In Psalm 140:6-13, we see David’s declaration of faith in God and his cry for mercy. Saving faith can never be effectually accused of being a leap in the dark. Biblical faith is objectively rational because its object possesses the ability and provides the evidence necessary to “deliver and to shield” the believer from his or her enemies (i.e., “the wicked & their plans,” verses 6-8). Our culture has completely overlooked this truth. David calls upon God to thwart their “pride and their mischief” and to judge them (verses 9-11) because the Lord “upholds the cause” of those who need and seek His help (verse 12).

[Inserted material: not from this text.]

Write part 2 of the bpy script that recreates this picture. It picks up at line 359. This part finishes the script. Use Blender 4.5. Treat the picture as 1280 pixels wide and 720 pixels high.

In Revelation 2:18-3:6, we see two more of our Lord’s letters to the early, first-century churches – to Thyatira and to Sardis. Although the church at Thyatira was commended for its love, faith, service, and perseverance, nevertheless it also received a rebuke by the Lord for its toleration of false teaching and its subsequent sexual sin. This rebuke is a clear warning for us to heed because today’s church has become infiltrated by the practices and the perversions of the world around us. Instead of the church influencing the world, the world is influencing the church. This is the lesson we learn from Thyatira today. To be victorious over the problems caused by tolerance, we must guard against the false teachings of our culture - especially those which seek to impose on the church unbiblical thinking and practices that contribute to perversion.

In Revelation 3:1-6, we have Christ’s letter to Sardis. Jesus indicated that the church there “had a reputation of being alive, but it was dead” (verse 1). What could be more misleading than believing that a certifiably dead person or entity is still alive? Who does that? Yet, this was what the church at Sardis was communicating. Jesus simply tells this church to “wake up!” (verse 2). Today, we have a lot of “dead” (i.e., sleeping) churches that need to “wake up.” The only good thing Jesus could say about Sardis was that “a few worthy people there had not soiled their clothes” (verse 4). We learn from Sardis that complacency leads to spiritual stupor; to counteract stupor, we need to stay awake.

We also come today to the book of Esther - one of the most beautiful and wonderful stories in the Bible, and indeed, in all of literature. The book is filled with allusions, relationships, intrigue, biblical principles, and elegant literary symbolism about the salvation of a needy people, and God’s work behind the scenes to accomplish His will to save them through the independent activities of agents and agencies who simply operate on their own recognizance - doing what they ordinarily would do. God stands behind it all, achieving His purposes. We see that He will work sovereignly and providentially through a uniquely rare and beautiful young Jewish girl. God will use her innocence and her obedient willingness to serve His ultimate, good purposes “for such a time as this” (cf., 4:14).